The paper also offers a sober assessment: rushing the migration could introduce greater risks. For example, a company currently using HSMs to protect private keys might, in a rush to adopt post-quantum signatures, export keys to a standard CPU for signing, making them more vulnerable to traditional hacking. Circle’s stance is that post-quantum migration should be prepared early but not at the expense of current security.

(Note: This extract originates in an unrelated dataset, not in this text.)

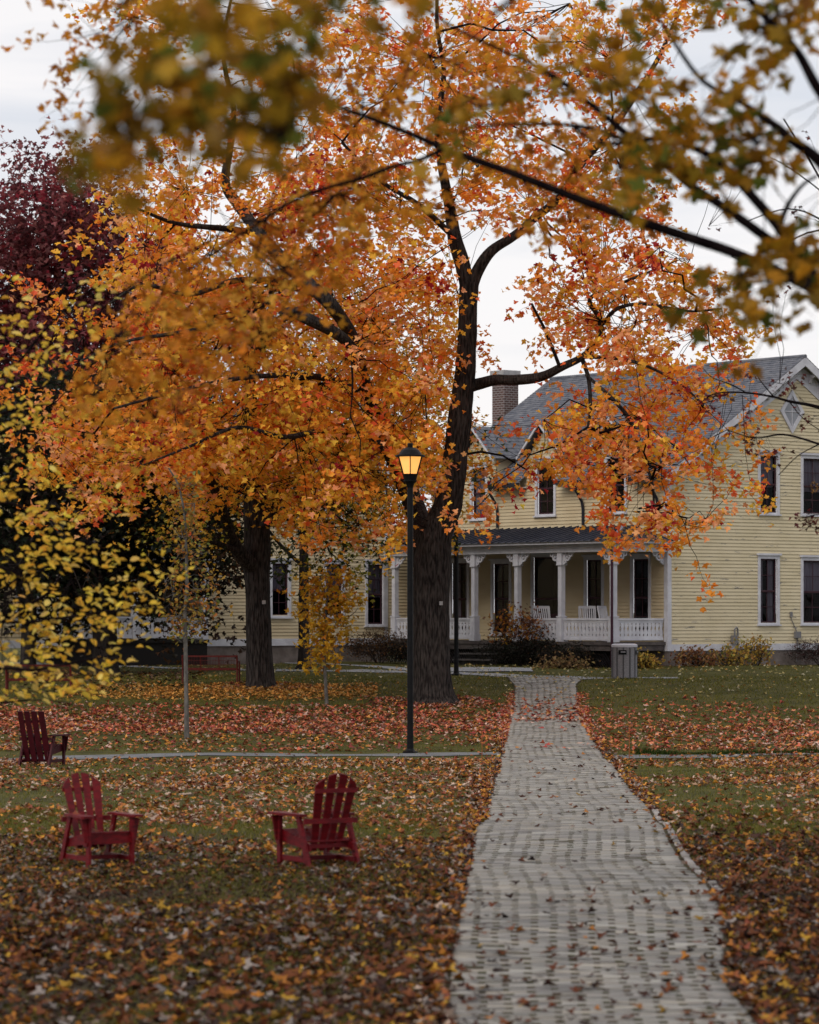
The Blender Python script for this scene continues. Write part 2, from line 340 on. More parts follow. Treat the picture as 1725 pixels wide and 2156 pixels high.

In plain language, Circle is not saying "quantum computers will break blockchain tomorrow," but rather that: financial infrastructure cannot wait until locks are proven to fail before changing them. Especially for USDC, which operates across more than 30 chains, the real challenge is not just choosing a new algorithm but coordinating migration across wallets, contracts, custody, validators, cloud providers, regulators, and users.
Quantum attacks have not yet fully materialized, but the costs of migration are already in front of us.